_Dataset rows_
———
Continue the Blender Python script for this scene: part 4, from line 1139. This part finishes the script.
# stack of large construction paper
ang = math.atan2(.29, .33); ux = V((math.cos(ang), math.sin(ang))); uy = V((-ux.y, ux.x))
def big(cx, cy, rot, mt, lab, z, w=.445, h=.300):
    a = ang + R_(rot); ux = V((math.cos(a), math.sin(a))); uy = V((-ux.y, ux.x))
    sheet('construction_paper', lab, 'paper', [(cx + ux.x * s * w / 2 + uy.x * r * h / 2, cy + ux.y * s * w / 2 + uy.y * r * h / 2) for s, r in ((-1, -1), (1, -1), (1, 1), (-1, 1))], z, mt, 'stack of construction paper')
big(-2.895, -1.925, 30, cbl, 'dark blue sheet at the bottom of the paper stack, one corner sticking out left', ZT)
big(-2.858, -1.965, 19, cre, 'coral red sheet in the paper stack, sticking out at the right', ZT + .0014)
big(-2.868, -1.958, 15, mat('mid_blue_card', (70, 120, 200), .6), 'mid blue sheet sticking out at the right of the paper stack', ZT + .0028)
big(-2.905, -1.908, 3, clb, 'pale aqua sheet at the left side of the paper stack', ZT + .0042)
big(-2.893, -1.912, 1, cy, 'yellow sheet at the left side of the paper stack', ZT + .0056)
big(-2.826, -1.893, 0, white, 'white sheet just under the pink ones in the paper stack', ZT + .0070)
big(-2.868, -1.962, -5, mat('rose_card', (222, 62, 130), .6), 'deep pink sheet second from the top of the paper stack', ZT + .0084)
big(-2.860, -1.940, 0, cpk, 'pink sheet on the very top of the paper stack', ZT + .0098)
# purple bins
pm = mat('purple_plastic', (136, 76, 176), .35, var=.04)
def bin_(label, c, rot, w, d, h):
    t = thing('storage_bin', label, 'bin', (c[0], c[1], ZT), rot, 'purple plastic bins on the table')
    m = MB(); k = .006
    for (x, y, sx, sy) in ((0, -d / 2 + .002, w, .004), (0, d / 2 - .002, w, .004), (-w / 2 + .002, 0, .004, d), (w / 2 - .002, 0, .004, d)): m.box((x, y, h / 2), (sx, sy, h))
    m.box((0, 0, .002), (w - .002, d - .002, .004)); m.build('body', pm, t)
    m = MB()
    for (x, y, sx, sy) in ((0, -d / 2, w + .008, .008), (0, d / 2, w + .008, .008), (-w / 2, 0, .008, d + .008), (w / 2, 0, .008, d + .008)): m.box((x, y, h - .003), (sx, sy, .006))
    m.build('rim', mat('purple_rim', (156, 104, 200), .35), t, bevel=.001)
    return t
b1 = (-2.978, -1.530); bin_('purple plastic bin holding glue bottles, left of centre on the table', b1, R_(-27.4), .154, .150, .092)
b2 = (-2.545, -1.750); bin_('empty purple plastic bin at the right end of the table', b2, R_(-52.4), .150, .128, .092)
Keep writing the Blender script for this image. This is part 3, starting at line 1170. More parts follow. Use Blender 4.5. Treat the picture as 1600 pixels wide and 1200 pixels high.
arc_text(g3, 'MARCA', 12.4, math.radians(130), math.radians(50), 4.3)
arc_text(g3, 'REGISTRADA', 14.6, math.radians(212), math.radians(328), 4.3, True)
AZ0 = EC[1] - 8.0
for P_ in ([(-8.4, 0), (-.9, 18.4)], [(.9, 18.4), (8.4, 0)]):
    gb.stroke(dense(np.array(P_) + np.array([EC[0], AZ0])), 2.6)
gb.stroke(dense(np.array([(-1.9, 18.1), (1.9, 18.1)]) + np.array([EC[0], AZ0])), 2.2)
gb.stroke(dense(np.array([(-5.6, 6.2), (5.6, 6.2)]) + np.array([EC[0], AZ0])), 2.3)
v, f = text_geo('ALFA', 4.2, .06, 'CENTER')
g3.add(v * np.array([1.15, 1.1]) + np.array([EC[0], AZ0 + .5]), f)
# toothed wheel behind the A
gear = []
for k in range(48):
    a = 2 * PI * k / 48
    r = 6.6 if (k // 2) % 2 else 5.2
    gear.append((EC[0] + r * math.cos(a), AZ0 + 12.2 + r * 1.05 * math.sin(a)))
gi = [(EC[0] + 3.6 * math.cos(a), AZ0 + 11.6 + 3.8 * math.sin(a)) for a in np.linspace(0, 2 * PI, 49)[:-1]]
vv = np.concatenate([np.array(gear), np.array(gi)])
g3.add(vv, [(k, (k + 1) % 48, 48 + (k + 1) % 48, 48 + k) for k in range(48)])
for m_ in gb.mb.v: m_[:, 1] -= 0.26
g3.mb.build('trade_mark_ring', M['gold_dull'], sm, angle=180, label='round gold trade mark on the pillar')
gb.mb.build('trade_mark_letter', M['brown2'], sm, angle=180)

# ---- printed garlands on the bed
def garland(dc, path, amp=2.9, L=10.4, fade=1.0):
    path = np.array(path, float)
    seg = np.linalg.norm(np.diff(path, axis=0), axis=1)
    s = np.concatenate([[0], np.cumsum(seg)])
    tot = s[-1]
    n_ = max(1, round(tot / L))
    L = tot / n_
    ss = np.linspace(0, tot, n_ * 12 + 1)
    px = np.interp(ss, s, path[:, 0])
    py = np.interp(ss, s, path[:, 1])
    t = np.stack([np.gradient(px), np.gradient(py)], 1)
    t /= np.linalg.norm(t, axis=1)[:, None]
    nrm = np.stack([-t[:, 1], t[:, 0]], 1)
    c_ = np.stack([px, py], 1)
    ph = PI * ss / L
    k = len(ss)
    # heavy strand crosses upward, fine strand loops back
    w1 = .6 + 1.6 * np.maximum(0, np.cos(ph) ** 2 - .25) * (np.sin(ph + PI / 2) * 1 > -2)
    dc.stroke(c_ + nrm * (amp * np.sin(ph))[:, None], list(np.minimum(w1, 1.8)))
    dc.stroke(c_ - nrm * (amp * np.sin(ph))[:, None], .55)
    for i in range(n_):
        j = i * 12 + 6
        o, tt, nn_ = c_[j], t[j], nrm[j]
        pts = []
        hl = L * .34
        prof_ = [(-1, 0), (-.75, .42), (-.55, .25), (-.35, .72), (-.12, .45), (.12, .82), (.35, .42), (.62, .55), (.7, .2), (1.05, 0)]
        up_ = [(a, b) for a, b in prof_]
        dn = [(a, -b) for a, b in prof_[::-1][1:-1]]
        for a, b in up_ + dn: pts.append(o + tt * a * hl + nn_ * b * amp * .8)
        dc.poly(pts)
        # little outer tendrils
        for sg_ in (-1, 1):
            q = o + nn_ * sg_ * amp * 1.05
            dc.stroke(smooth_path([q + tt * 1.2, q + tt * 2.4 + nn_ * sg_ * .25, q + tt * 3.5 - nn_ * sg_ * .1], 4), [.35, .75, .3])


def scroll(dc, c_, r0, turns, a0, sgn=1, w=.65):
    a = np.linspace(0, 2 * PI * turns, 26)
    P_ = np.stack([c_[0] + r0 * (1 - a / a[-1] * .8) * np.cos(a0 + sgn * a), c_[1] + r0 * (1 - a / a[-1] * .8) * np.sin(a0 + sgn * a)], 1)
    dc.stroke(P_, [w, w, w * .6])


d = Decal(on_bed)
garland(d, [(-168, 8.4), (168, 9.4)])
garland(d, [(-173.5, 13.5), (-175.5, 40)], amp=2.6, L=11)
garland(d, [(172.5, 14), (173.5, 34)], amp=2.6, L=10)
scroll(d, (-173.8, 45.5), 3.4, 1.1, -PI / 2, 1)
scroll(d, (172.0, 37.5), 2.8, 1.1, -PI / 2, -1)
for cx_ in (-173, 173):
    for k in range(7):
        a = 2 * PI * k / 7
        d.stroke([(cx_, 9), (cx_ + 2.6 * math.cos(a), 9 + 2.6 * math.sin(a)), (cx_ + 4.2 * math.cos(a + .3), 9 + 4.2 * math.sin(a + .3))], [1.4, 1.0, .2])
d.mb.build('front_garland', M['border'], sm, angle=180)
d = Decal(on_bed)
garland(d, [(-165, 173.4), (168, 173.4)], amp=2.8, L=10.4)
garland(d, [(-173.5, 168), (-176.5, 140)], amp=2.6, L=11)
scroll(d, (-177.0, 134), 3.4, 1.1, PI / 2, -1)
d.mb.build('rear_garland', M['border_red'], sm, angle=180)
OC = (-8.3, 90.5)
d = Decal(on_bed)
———
_Problem details_
Find all the lines containing "from" in the material, then copy them.

_The solution_
Continue the Blender Python script for this scene: part 4, from line 1139. This part finishes the script.
big(-2.868, -1.962, -5, mat('rose_card', (222, 62, 130), .6), 'deep pink sheet second from the top of the paper stack', ZT + .0084)